10. The fitness machine with continuously variable magnetic-controlled damping force and combined with a manual emergency brake according to claim 8, wherein the rotating member is an encoding disk, and the sensing unit is an encoder for reading the angle of rotation of the encoding disk.

11. The fitness machine with continuously variable magnetic-controlled damping force and combined with a manual emergency brake according to claim 8, wherein the rotating member is a magnet, and the sensing unit is a Hall-effect sensor for sensing the angle of rotation of the magnet.

12. The fitness machine with continuously variable magnetic-controlled damping force and combined with a manual emergency brake according to claim 10, wherein the sensing unit is combined to a printed circuit board, and the printed circuit board is electrically coupled to the console or the control unit.

13. The fitness machine with continuously variable magnetic-controlled damping force and combined with a manual emergency brake according to claimll, wherein the sensing unit is combined to a printed circuit board, and the printed circuit board is electrically coupled to the console or the control unit.

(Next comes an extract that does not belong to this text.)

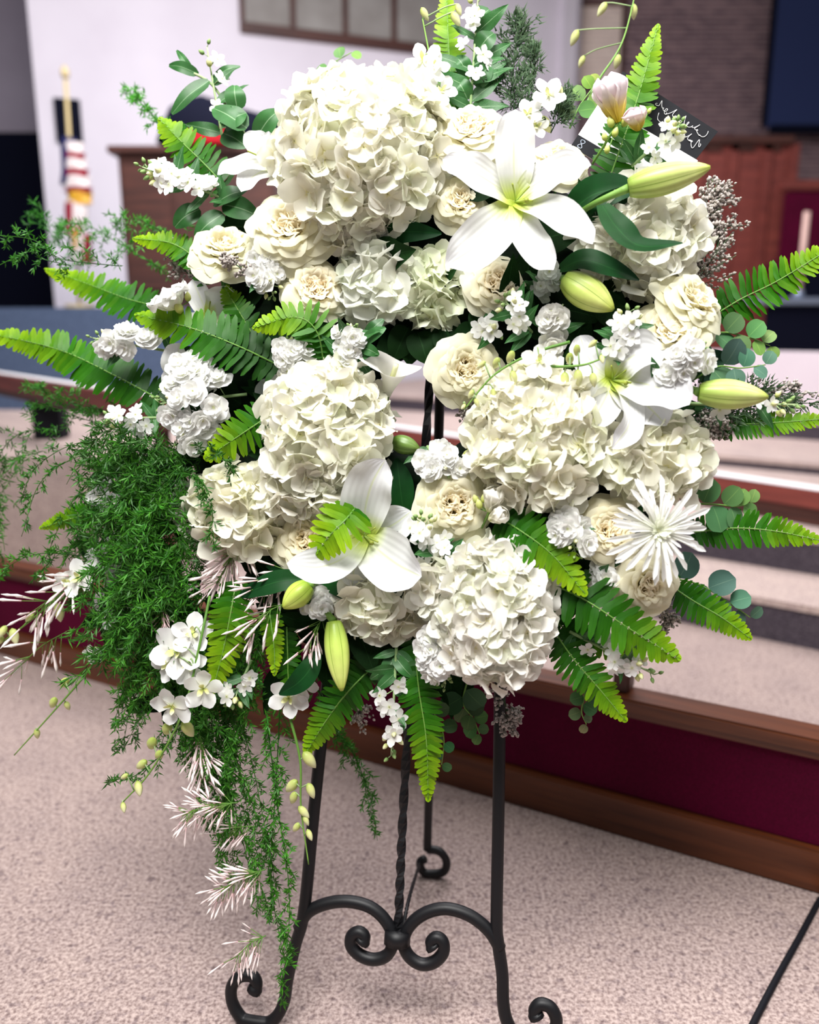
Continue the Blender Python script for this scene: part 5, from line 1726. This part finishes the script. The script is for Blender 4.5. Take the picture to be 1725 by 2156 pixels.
# ------------------------------------------------------------------ jasmine
def jasmine(label, c, e, n, L, h, seed, pink=0.0, fan=1.0, group='pink-white jasmine clusters'):
    """buds fan out from c towards e"""
    r = random.Random(seed)
    a = P(c[0], c[1], h)
    s = S(c[0], c[1], h)
    root = thing('jasmine_cluster', label, 'jasmine', a, group)
    d0 = (P(e[0], e[1], h) - a)
    D = d0.length
    d0.normalize()
    sd = d0.cross(face()).normalized()
    st = cat([a, a + d0 * D * 0.45 + ZU * 0.006, a + d0 * D * 0.85], 10)
    tube('stem', st, 0.0008, M['stem'], root, sides=4)
    for i in range(int(n * 1.6)):
        b0 = st[r.randrange(1, 11)]
        d = (d0 * r.uniform(0.3, 1.0) + sd * r.uniform(-1, 1) * fan * 0.8 - FW * r.uniform(-0.5, 0.6) - ZU * 0.25).normalized()
        q = b0 + d * L * s * r.uniform(0.35, 1.0)
        tube('pedicel', [b0, q], 0.0005, M['stem'], root, sides=4)
        d = (d + V((r.uniform(-1, 1), r.uniform(-1, 1), r.uniform(-1, 1))) * 0.15).normalized()
        k_ = L * s * r.uniform(0.75, 1.2)
        p = pink * 0.6 + r.uniform(0, 0.08)
        obj('bud', SLIM, M['jasmine'], root, xf(q - a, frame(d), (k_ * 1.0, k_ * 1.0, k_)), (1, 1 - p * 0.5, 1 - p * 0.45))
    return root


jasmine('pink-tinged jasmine cluster below the creamy hydrangea', (520, 1130), (450, 1240), 34, 44, 0.14, 1, 0.15, 1.3)
jasmine('jasmine buds pointing left from the dark leaves', (620, 1200), (520, 1260), 22, 42, 0.14, 2, 0.1, 1.1)
jasmine('jasmine buds over the narrow fern tips', (600, 1270), (520, 1330), 16, 46, 0.15, 3, 0.05, 1.0)
jasmine('jasmine buds hanging in front of the long lime bud stem', (682, 1300), (645, 1370), 14, 40, 0.15, 4, 0.08, 0.9)
jasmine('small deep pink jasmine bunch in the asparagus fern', (342, 1270), (340, 1340), 16, 26, 0.15, 5, 0.6, 1.1)
jasmine('jasmine cluster hanging under the white orchids', (420, 1540), (430, 1650), 34, 40, 0.11, 6, 0.12, 0.9)
jasmine('jasmine cluster spreading left over the carpet', (500, 1690), (365, 1722), 44, 36, 0.13, 7, 0.12, 1.4)
jasmine('jasmine cluster trailing above the left scroll foot', (560, 1830), (450, 1885), 46, 36, 0.12, 8, 0.12, 1.5)
jasmine('lowest faint jasmine cluster near the left easel leg', (560, 1970), (490, 2020), 22, 34, 0.11, 9, 0.12, 1.3)
jasmine('jasmine buds at the left edge over the burgundy panel', (190, 1200), (60, 1300), 22, 52, 0.11, 10, 0.0, 1.1)
jasmine('sparse jasmine buds at the left edge over the carpet', (140, 1330), (30, 1410), 12, 46, 0.10, 11, 0.0, 1.0)
jasmine('jasmine buds by the trailing fern below the orchids', (540, 1740), (470, 1760), 18, 34, 0.09, 12, 0.1, 1.2)


# ------------------------------------------------------------------ orchids
ORCH = [floret_mesh(460 + i, npet=5, wid=0.38, cup=0.10, rip=0.08, nv=6, nc=4) for i in range(3)]
LIPM = floret_mesh(480, npet=3, wid=0.4, cup=0.8, rip=0.05)


def orchid(label, px, blossoms, buds, seed=0, bpx=44, budpx=38, col=(1, 1, 1)):
    """px: stem; blossoms: (x, y, h, size px, dx, dy); buds: (x, y, size)"""
    r = random.Random(seed)
    pts = cat([P(*q) for q in px], 30)
    s = S(*px[0])
    root = thing('orchid_spray', label, 'orchid', pts[0], 'white orchid sprays')
    tube('stem', pts, lambda t: 0.0024 - 0.0014 * t, M['stem'], root, sides=6)
    o0 = root.location

    def nearest(q):
        return min(pts, key=lambda p: (p - q).length)
    for bx, by, h, sz, dx, dy in blossoms:
        q = P(bx, by, h)
        p = nearest(q)
        tube('pedicel', cat([p, p.lerp(q, 0.5) + ZU * 0.012, q + FW * 0.004], 6), 0.0012, M['palestem'], root, sides=5)
        f = face(dx, dy)
        k_ = sz * S(bx, by, h)
        b = obj('blossom', ORCH[r.randrange(3)], M['white'], root, xf(q - o0, frame(f, XR, r.uniform(0, 6)), k_), col)
        obj('lip', LIPM, M['smallbud'], b, xf(V((0, 0, 0.05)), None, 0.32), (1.1, 1.1, 1.0))
    for bx, by, sz in buds:
        hh = px[-1][2] + r.uniform(0.0, 0.012)
        q = P(bx, by, hh)
        p = nearest(q)
        d = (q - p)
        d = (d.normalized() if d.length > 1e-5 else XR) * 0.6 - ZU * 0.9 + XR * r.uniform(-0.3, 0.2)
        d.normalize()
        k_ = sz * S(bx, by, hh)
        tube('pedicel', cat([p, p.lerp(q, 0.6) + ZU * 0.008, q - d * k_ * 0.45], 6), 0.0011, M['palestem'], root, sides=5)
        obj('bud', FATBUD, M['smallbud'], root, xf(q - d * k_ * 0.5 - o0, frame(d), (k_ * 0.95, k_ * 0.95, k_)))
    return root


orchid('white orchid spray with pale green buds hanging at the lower left', [(442, 1255, 0.15), (420, 1360, 0.17), (385, 1500, 0.165), (320, 1620, 0.15), (258, 1690, 0.14)],
       [(372, 1372, 0.17, 56, -0.2, 0.1), (405, 1335, 0.165, 44, 0.1, 0.3), (350, 1395, 0.165, 40, -0.5, 0.0), (428, 1450, 0.175, 46, 0.2, -0.2), (362, 1488, 0.175, 44, -0.2, -0.3), (398, 1400, 0.165, 40, 0, 0)],
       [(396, 1535, 48), (352, 1535, 44), (320, 1566, 44), (335, 1590, 36), (298, 1610, 36), (262, 1635, 22), (292, 1660, 34), (260, 1700, 24)], 1)
orchid('budded orchid spray hanging over the carpet at the far left', [(220, 1360, 0.11), (180, 1420, 0.11), (120, 1490, 0.10), (30, 1590, 0.09)],
       [(196, 1378, 0.12, 22, -0.2, -0.2)], [(135, 1438, 36), (112, 1480, 34), (142, 1486, 24), (78, 1545, 26), (190, 1375, 38)], 2)
orchid('orchid spray of buds hanging beside the left easel leg', [(608, 1500, 0.12), (632, 1600, 0.12), (634, 1700, 0.115), (650, 1820, 0.11)],
       [(608, 1470, 0.13, 42, -0.1, -0.1), (640, 1445, 0.13, 32, 0.2, 0.0)], [(652, 1600, 46), (614, 1655, 42), (655, 1665, 36), (618, 1680, 34), (640, 1710, 34), (645, 1728, 24), (624, 1742, 28), (652, 1758, 26)], 3)
orchid('orchid buds at the left edge above the burgundy panel', [(215, 1180, 0.11), (130, 1250, 0.11), (60, 1310, 0.10), (-20, 1370, 0.10)],
       [(165, 1218, 0.12, 40, -0.2, 0.1), (140, 1225, 0.12, 30, 0.2, -0.2)], [(125, 1290, 42), (30, 1340, 38), (5, 1330, 30), (62, 1300, 26), (-2, 1350, 26)], 4)
orchid('yellow-green orchid buds crossing the right-hand hydrangea', [(1200, 720, 0.18), (1120, 745, 0.19), (1040, 790, 0.19), (978, 862, 0.18)],
       [(1136, 760, 0.195, 38, 0, 0.1)], [(1045, 765, 32), (1075, 752, 34), (1082, 795, 32), (1014, 768, 24), (1040, 830, 26), (992, 830, 22), (976, 856, 16), (1004, 848, 20)], 5)
orchid('orchid buds reaching towards the right-hand lily centre', [(1130, 770, 0.17), (1180, 772, 0.19), (1230, 768, 0.19), (1275, 752, 0.18)],
       [], [(1215, 738, 30), (1248, 724, 24), (1200, 756, 34), (1218, 796, 38), (1250, 800, 32), (1190, 800, 36), (1268, 756, 22)], 6)
orchid('white orchid blossoms at the top beside the upright fern', [(930, 260, 0.10), (915, 190, 0.11), (905, 120, 0.11), (890, 40, 0.09)],
       [(890, 128, 0.12, 44, -0.3, 0.1), (918, 140, 0.12, 34, 0.2, 0.0), (930, 190, 0.11, 34, 0.3, 0.1), (900, 190, 0.11, 30, -0.2, -0.2)], [(895, 30, 30), (960, 40, 34), (966, 20, 26)], 7)
orchid('white orchid blossoms behind the tip of the large lily', [(1120, 290, 0.09), (1130, 240, 0.10), (1150, 210, 0.10), (1170, 180, 0.09)],
       [(1156, 200, 0.11, 38, 0.1, 0.2), (1112, 240, 0.11, 34, -0.2, 0.1), (1130, 265, 0.105, 30, 0, 0)], [(1150, 262, 42), (1180, 190, 24)], 8)
orchid('blurred lime orchid stem with buds at the top right', [(1225, 240, 0.05), (1260, 170, 0.0), (1310, 90, -0.05), (1340, -20, -0.1)],
       [], [(1335, 25, 30), (1210, 80, 34), (1268, 20, 32), (1300, 130, 30), (1225, 130, 26)], 9)


# ------------------------------------------------------------------ freesias
def freesia(label, base, tip, hw, h, col, green=(), stem=None, seed=0, mat='white'):
    r = random.Random(seed)
    a, b = P(base[0], base[1], h), P(tip[0], tip[1], h + 0.02)
    s = S(base[0], base[1], h)
    root = thing('freesia', label, 'freesia', a, 'freesia blossoms')
    ax = b - a
    L = ax.length
    fr = frame(ax, XR)
    for ring in range(2):
        for i in range(3):
            an = i * 2.094 + ring * 1.047 + seed
            prof = [(0.0, 0.08), (0.3, 0.22), (0.6, 0.85), (0.85, 0.95 - 0.12 * ring), (1.0, 0.52 - 0.12 * ring)]
            pts = [fr @ V((cos(an) * hw * s * rr * (0.95 if ring == 0 else 0.7), sin(an) * hw * s * rr * (0.95 if ring == 0 else 0.7), L * z * (1 if ring == 0 else 0.97))) for z, rr in prof]
            od = fr @ V((-cos(an), -sin(an), 0.1))
            w = lambda t: hw * s * 0.92 * (0.12 + sin(pi * min(1, 0.02 + 0.80 * t)) ** 0.9) * sqrt(max(0.02, 1 - max(0, (t - 0.75) / 0.25) ** 2.4))
            d = blade_data(cat(pts, 12), od, w, nc=6, cup=0.45, ruffle=0.07, freq=1.5, ph=an)
            obj('petal', mesh('petal', *d), M[mat], root, None, col)
    for gx, gy, gs in green:
        q = P(gx, gy, h)
        d = (UP + XR * r.uniform(-0.6, 0.6) - FW * 0.4).normalized()
        obj('flower_bud', BUD, M['smallbud'], root, xf(q - a, frame(d), gs * s), (0.9, 0.95, 0.6))
        tube('pedicel', [q, a.lerp(q, 0.3)], 0.001, M['stem'], root, sides=4)
    if stem:
        tube('stem', cat([P(*q) for q in stem] + [a], 10), 0.002, M['stem'], root, sides=6)


freesia('pink-edged white freesia standing at the upper right', (1302, 258), (1276, 158), 36, 0.15, (1, 0.97, 1.0), [(1290, 270, 26), (1312, 268, 26), (1292, 290, 22), (1275, 298, 20), (1278, 325, 20)], [(1248, 345, 0.12), (1270, 310, 0.14)], 1, 'freesia')
freesia('small pink freesia bud beside the large pink one', (1345, 275), (1335, 226), 25, 0.15, (1, 0.93, 0.92), [(1364, 240, 14)], None, 2, 'freesia')
freesia('open white freesia at the left edge of the wreath', (372, 650), (346, 612), 46, 0.15, (1, 1, 1), [(382, 662, 30), (396, 636, 22)], None, 3)
freesia('upright white freesia bud at the right of the bottom rose', (1030, 1078), (1046, 1028), 22, 0.16, (1, 0.99, 0.93), [(1012, 1072, 24), (1006, 1060, 22), (1020, 1060, 22)], [(1010, 1120, 0.12)], 4)
freesia('lower white freesia bud at the right of the bottom rose', (1030, 1094), (1066, 1080), 19, 0.16, (1, 0.98, 0.92), (), None, 5)
freesia('tiny green freesia buds right of the stock above the bottom rose', (985, 985), (1000, 968), 8, 0.14, (0.8, 0.9, 0.4), [(978, 965, 20), (1000, 975, 18), (990, 955, 18), (1004, 992, 16)], [(960, 1010, 0.12)], 6)


# ------------------------------------------------------------------ cards
def card(name, label, corners, h, mat, th=0.0008):
    """corners TL, TR, BR, BL in the photograph, on one plane"""
    a, b, c, d = [P(x, y, h) for x, y in corners]
    root = thing(name, label, 'card', a, None)
    n = (b - a).cross(d - a).normalized() * th
    vs = [p - a for p in (a, b, c, d)] + [p - a + n for p in (a, b, c, d)]
    fs = [(0, 1, 2, 3), (7, 6, 5, 4), (0, 4, 5, 1), (1, 5, 6, 2), (2, 6, 7, 3), (3, 7, 4, 0)]
    obj('card_sheet', mesh('card_sheet', vs, fs, smooth=False), M[mat], root)
    return root, a, b, c, d


root, a, b, c, d = card('white_card', 'white card with a black lower band behind the pink freesia', [(1262, 216), (1470, 338), (1410, 432), (1202, 308)], 0.075, 'paper')
nf = (face() * 0.0012)
q = [d.lerp(a, 0.0), c, c.lerp(b, 0.26), d.lerp(a, 0.26)]
vs = [p - a + nf for p in q] + [p - a for p in q]
obj('black_band', mesh('black_band', vs, [(0, 1, 2, 3), (7, 6, 5, 4), (0, 4, 5, 1), (1, 5, 6, 2), (2, 6, 7, 3), (3, 7, 4, 0)], smooth=False), M['black'], root)
ex, ey = (b - a).normalized(), (a - d).normalized()
p0 = d + (c - d) * 0.07 + (a - d) * 0.13 + nf * 1.3
tube('lettering', [p0 + ex * 0.0035 * sin(2 * u) + ey * 0.0062 * cos(u) for u in [2 * pi * i / 40 for i in range(41)]], 0.0007, M['silver'], root, sides=4)

root, a, b, c, d = card('black_card', 'black card with white handwriting sticking out at the upper right', [(1312, 150), (1512, 277), (1464, 338), (1262, 212)], 0.055, 'black')
ex, ey = (b - a).normalized(), (a - d).normalized()
W, Hc = (b - a).length, (a - d).length
nf = face() * 0.0016
rs = random.Random(11)
for row, (x0, x1, yy) in enumerate(((0.42, 0.93, 0.72), (0.50, 0.95, 0.40))):
    n = 260
    pts = []
    ph = [rs.uniform(0, 6) for _ in range(4)]
    for i in range(n + 1):
        u = i / n
        x = x0 + (x1 - x0) * u + 0.012 * sin(u * 95 + ph[0]) + 0.010 * sin(u * 31 + ph[3])
        y = yy + 0.05 * sin(u * 95 + 1.2) * (0.8 + 0.6 * sin(u * 17 + ph[1])) + 0.16 * max(0, sin(u * 27 + ph[2])) ** 8 - 0.12 * max(0, sin(u * 19 + ph[3])) ** 10
        pts.append(a + ex * W * x - ey * Hc * (1 - y) + nf)
    tube('handwriting', pts, 0.00045, M['paper'], root, sides=4)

14. The fitness machine with continuously variable magnetic-controlled damping force and combined with a manual emergency brake according to claim 8, wherein the resistance and brake control device includes a housing; the hand lever has a rod and a hand knob, and an end of the rod is the working end and extended into the housing, and the hand knob is combined to the other end of the rod and disposed outside the housing; the moving block is slidably installed in the housing and rotatably coupled to the rod; the brake push rod has an end of combined to the moving block and the other end extended to the pushing end outside the housing, and the pushing end is provided for pushing the brake device of the fitness bike; and the brake push rod has an elastic member, and the elastic member is provided for pushing the brake push rod, the moving block and the hand lever to resume their original positions.